I’m also reading Annie Dillard’s book, Pilgrim at Tinker Creek, in slow, small increments at night. It’s meant to be the meditative reading I do before I go to bed, though I confess, sometimes it’s not all that comforting. Darwin and Dillard are both oddly interested and disturbed by bugs, and reading about praying mantis right before bed is not always what you’d call soothing.
In Creation, there’s a scene between Darwin and Reverend John Brodie-Innes, a priest and friend of the Darwin family. Brodie-Innes is trying to comfort Darwin and assure him that God has a plan, and Darwin cites the parasitoid wasp, which lays eggs inside live caterpillars. The larvae eat the caterpillar, alive, of course. There’s a lot of eating of things while they’re still alive in the insect world, and perhaps in nature in general. In Dillard’s book, she watches a frog gradually deflate as its insides are liquefied and then sucked out by a giant water bug. Then she describes another entymologist who observed a wasp licking honey off of a live honey bee it was eating while a praying mantis came along and began eating the live wasp. So what you have here is a mantis eating a wasp live while the wasp continues to eat the live honey bee. And is there really anything else to say to that but, eeuww?
Buddhists say, so Jeff tells me, that insects are the worse thing you can be reincarnated as because they are most ruled by their karma. Humans, of course, are the best because we are least ruled by our karma. Thank goodness, there’s very little of eating things alive or generally being eaten alive among we humans.
It seems to me the problem with insects, besides the fact that they’re just generally yucky, is that they problematize our attempts to develop a natural conscience. Countless philosophers, social theorists, and religious traditions have attempted to use nature as a guide to the way we as humans should behave. These often take the form of trying to discover “human nature,” which is supposed to be a reflection of what humans would be like without the effects of society and culture, a question which as a sociologist I find slightly ridiculous. In his book on environmental sociology, Michael Bell notes that the attempt to use nature as a guide to behavior usually goes in two directions–social reflection and social selection–and sometimes both. In the first, nature serves as a mirror and reflects back to us exactly whatever it is we most want to see. In social selection, we pick and choose exactly what it is about nature we want to see and ignore the icky stuff. Hence, when you hear people waxing poetic about nature, how often do they include parasitoid wasps? Bell, as a good sociologist, does a great job demonstrating how nature is socially constructed. Did Darwin “discover” natural selection in nature, or did the particular society in which he lived lead him to see nature in that particular way? How do other societies lead people to see nature in very different ways? If the way we view nature is always conditioned by the particular society in which we live, what are we really seeing when we look at nature?
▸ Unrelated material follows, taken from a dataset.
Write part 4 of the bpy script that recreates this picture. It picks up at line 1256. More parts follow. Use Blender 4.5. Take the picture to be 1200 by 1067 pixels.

I would describe myself as someone who likes nature. I like knowing the names of birds and watching them. I find it peaceful to be in the woods or on the beach. I like seeing the gently rolling hills in my native Kentucky and the bend of the river here in Southeastern Indiana. I like gardening and growing things, and I think that counts as nature, too. I like watching the odd and sometimes off-putting behavior of my cats, which I also consider nature. But I’m with Darwin and Dillard here in that I’m not sure what to do with bugs. They have their purpose and they certainly greatly outnumber us. In many ways, we are merely guests in an insect world, whether we choose to notice it or not. But I’m not sure if I want to know all the time exactly what they’re up to. I’m not sure what the lesson is for me to learn, except a small cautionary note. The sunset is pretty, as are the swifts diving into the chimney next door at dusk and even the turkeys looking ancient and paleolithic at the side of the road. But the insects are a cautionary tale…it ain’t all sunsets and pretty birds, they warn us. It is also sometimes bloody and mindless and, well, horrifying. And what are we to do with that?